Somut olayda, binanın 31.12.2004 tarihli yapı ruhsatının olduğu, abonelik tesisi istenen dairenin elektrik aboneliği bulunduğu hususlarında uyuşmazlık bulunmadığı gibi seviye tespit tutanağına göre de binanın ruhsat ve eklerine uygun olarak %95 oranında tamamlandığı anlaşılmaktadır.
Yukarıda yapılan açıklamalar ışığında, dava konusu taşınmazın yapı ruhsatı tarihi 31.12.2004 olup, 3194 sayılı İmar Kanunu’na eklenen Geçici 11’inci maddede belirtilen yasal şartlar gerçekleştiğinden davacının talebinin kabulüne karar verilmesi gerekirken, yanılgılı değerlendirme ile davanın reddine karar verilmesi isabetsizdir.
O hâlde, Hukuk Genel Kurulunca da benimsenen Özel Daire bozma kararına uyulmak gerekirken, önceki kararda direnilmesi usul ve yasaya aykırıdır.

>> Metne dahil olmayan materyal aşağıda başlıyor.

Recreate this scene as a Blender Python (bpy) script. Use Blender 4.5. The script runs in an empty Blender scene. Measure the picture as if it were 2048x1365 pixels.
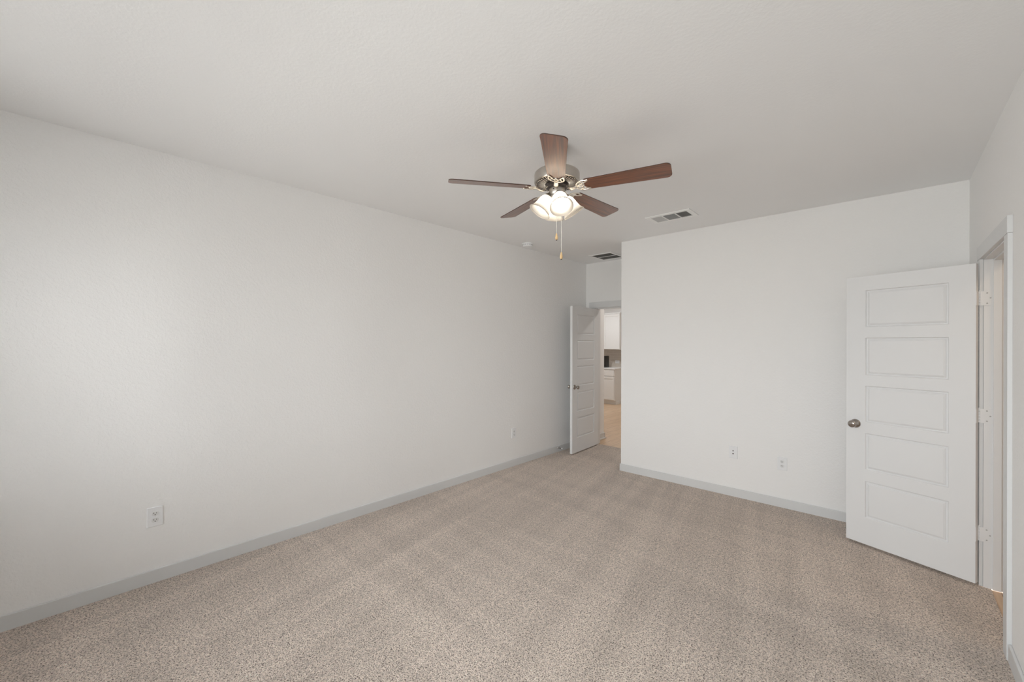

Bu nedenle direnme kararı bozulmalıdır.
S O N U Ç: Davacı vekilinin temyiz itirazlarının kabulü ile direnme kararının Özel Daire bozma kararında gösterilen nedenlerden dolayı 6217 sayılı Kanun’un 30’uncu maddesi ile 6100 sayılı Hukuk Muhakemeleri Kanunu Geçici 3’üncü maddesi atfıyla uygulanmakta olan 1086 sayılı Hukuk Usulü Muhakemeleri Kanunu’nun 429’uncu maddesi gereğince BOZULMASINA, aynı Kanun’un 440’ıncı maddesine göre kararın tebliğinden itibaren 15 gün içerisinde karar düzeltme yolu açık olmak üzere 06.12.2018 tarihinde oy birliğiyle karar verildi.